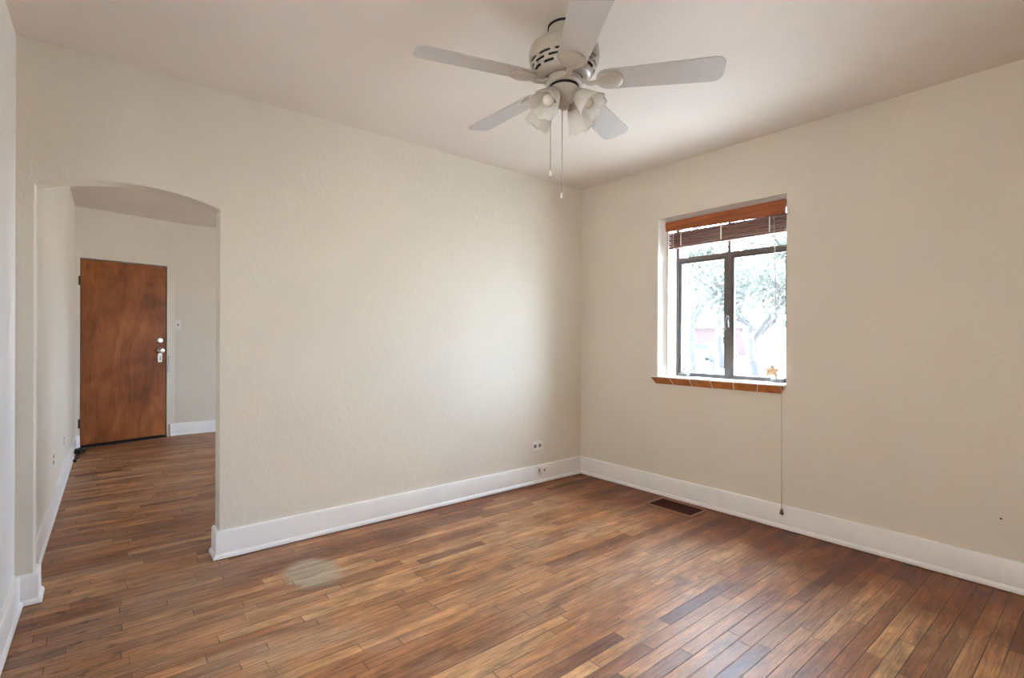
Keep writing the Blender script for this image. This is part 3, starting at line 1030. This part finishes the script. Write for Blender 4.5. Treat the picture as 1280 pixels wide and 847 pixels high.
tree('street_tree', 12.08, 5.56, 7.0, .15, 'leafy tree with a forked grey trunk close behind the right window pane', seed=5, first=.30)
tree('street_tree', 20.03, 12.0, 9.0, .17, 'pale leafy tree seen through the left window pane', leafmat='leaf2', seed=11, size=.14)
tree('street_tree', 29.1, 15.5, 11.0, .2, 'far tree filling the sky behind the window mullion', leafmat='leaf2', seed=23, size=.18)
tree('street_tree', 26.5, 10.4, 10.0, .2, 'far tree behind the forked trunk at the right edge of the window', leafmat='leaf2', seed=31, size=.18)

# parked car beyond the road
car = empty('parked_car', (37.4, 20.95, GZ + .02), math.radians(28 + 38))
tag(car, 'silver car parked by the road, seen through the left window pane', 'car')
side = [(-2.2, .30), (-2.25, .62), (-2.1, .86), (-1.35, .95), (-.75, 1.42), (.65, 1.46), (1.45, .98), (2.1, .86), (2.22, .55), (2.2, .30)]
m = MB()
m.rings([[(x, s * w, z) for x, z in side] for s, w in ((-1, .85), (1, .85))], cap=True)
m.build('car_body', M['carpaint'], car, bevel=.06, seg=3)
m = MB()
gl = [(-1.22, .98), (-.70, 1.37), (.62, 1.41), (1.28, 1.0)]
m.rings([[(x, s, z) for x, z in gl] for s in (-.87, .87)], cap=True)
m.build('car_window', M['carglass'], car)
for x in (-1.4, 1.4):
    for s in (-.80, .80):
        m = MB().lathe([(0, -.1), (.20, -.1), (.31, -.09), (.32, 0), (.31, .09), (.20, .1), (0, .1)], 24, Matrix.Translation((x, s, .32)) @ Matrix.Rotation(PI / 2, 4, 'X'))
        m.build('wheel', M['tyre'], car, smooth='auto')

hs = empty('brick_house', (56, 31.5, GZ), math.radians(28))
tag(hs, 'reddish house across the road, glimpsed through the left window pane', 'house')
MB().box((-4, -5, 0), (4, 5, 3.0)).build('house_wall', M['siding'], hs)
m = MB()
m.rings([[(-4.5, y, 3.0), (0, y, 5.2), (4.5, y, 3.0)] for y in (-5.4, 5.4)], cap=True)
m.build('roof', M['roof'], hs)
for y in (-2.8, 1.2):
    w = MB().box((-4.06, y, .9), (-3.98, y + 1.4, 2.2)).build('house_window', M['plate'], hs)
    MB().box((-4.08, y + .1, 1.0), (-4.05, y + 1.3, 2.1)).build('pane', M['carglass'], w)
ps = MB().tube([(0, 0, 0), (0, 0, .9)], .05, 10)
ps.box((-.12, -.09, .9), (.12, .09, 1.12))
po = ps.build('mailbox', M['carpaint'], bevel=.01)
po.location = (20.3, 11.2, GZ)
tag(po, 'small grey mailbox on a post beyond the lawn, low in the left pane', 'mailbox')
◇ ◇ ◇ ◇
◆ **WRITTEN PROBLEM**:
Copy the listing word for word, excluding its pictures.

◆ **EXPECTED ANSWER**:
Keep writing the Blender script for this image. This is part 3, starting at line 1030. This part finishes the script. Write for Blender 4.5. Treat the picture as 1280 pixels wide and 847 pixels high.
tree('street_tree', 12.08, 5.56, 7.0, .15, 'leafy tree with a forked grey trunk close behind the right window pane', seed=5, first=.30)
tree('street_tree', 20.03, 12.0, 9.0, .17, 'pale leafy tree seen through the left window pane', leafmat='leaf2', seed=11, size=.14)
tree('street_tree', 29.1, 15.5, 11.0, .2, 'far tree filling the sky behind the window mullion', leafmat='leaf2', seed=23, size=.18)
tree('street_tree', 26.5, 10.4, 10.0, .2, 'far tree behind the forked trunk at the right edge of the window', leafmat='leaf2', seed=31, size=.18)

# parked car beyond the road
car = empty('parked_car', (37.4, 20.95, GZ + .02), math.radians(28 + 38))
tag(car, 'silver car parked by the road, seen through the left window pane', 'car')
side = [(-2.2, .30), (-2.25, .62), (-2.1, .86), (-1.35, .95), (-.75, 1.42), (.65, 1.46), (1.45, .98), (2.1, .86), (2.22, .55), (2.2, .30)]
m = MB()
m.rings([[(x, s * w, z) for x, z in side] for s, w in ((-1, .85), (1, .85))], cap=True)
m.build('car_body', M['carpaint'], car, bevel=.06, seg=3)
m = MB()
gl = [(-1.22, .98), (-.70, 1.37), (.62, 1.41), (1.28, 1.0)]
m.rings([[(x, s, z) for x, z in gl] for s in (-.87, .87)], cap=True)
m.build('car_window', M['carglass'], car)
for x in (-1.4, 1.4):
    for s in (-.80, .80):
        m = MB().lathe([(0, -.1), (.20, -.1), (.31, -.09), (.32, 0), (.31, .09), (.20, .1), (0, .1)], 24, Matrix.Translation((x, s, .32)) @ Matrix.Rotation(PI / 2, 4, 'X'))
        m.build('wheel', M['tyre'], car, smooth='auto')

hs = empty('brick_house', (56, 31.5, GZ), math.radians(28))
tag(hs, 'reddish house across the road, glimpsed through the left window pane', 'house')
MB().box((-4, -5, 0), (4, 5, 3.0)).build('house_wall', M['siding'], hs)
m = MB()
m.rings([[(-4.5, y, 3.0), (0, y, 5.2), (4.5, y, 3.0)] for y in (-5.4, 5.4)], cap=True)
m.build('roof', M['roof'], hs)
for y in (-2.8, 1.2):
    w = MB().box((-4.06, y, .9), (-3.98, y + 1.4, 2.2)).build('house_window', M['plate'], hs)
    MB().box((-4.08, y + .1, 1.0), (-4.05, y + 1.3, 2.1)).build('pane', M['carglass'], w)
ps = MB().tube([(0, 0, 0), (0, 0, .9)], .05, 10)
ps.box((-.12, -.09, .9), (.12, .09, 1.12))
po = ps.build('mailbox', M['carpaint'], bevel=.01)
po.location = (20.3, 11.2, GZ)
tag(po, 'small grey mailbox on a post beyond the lawn, low in the left pane', 'mailbox')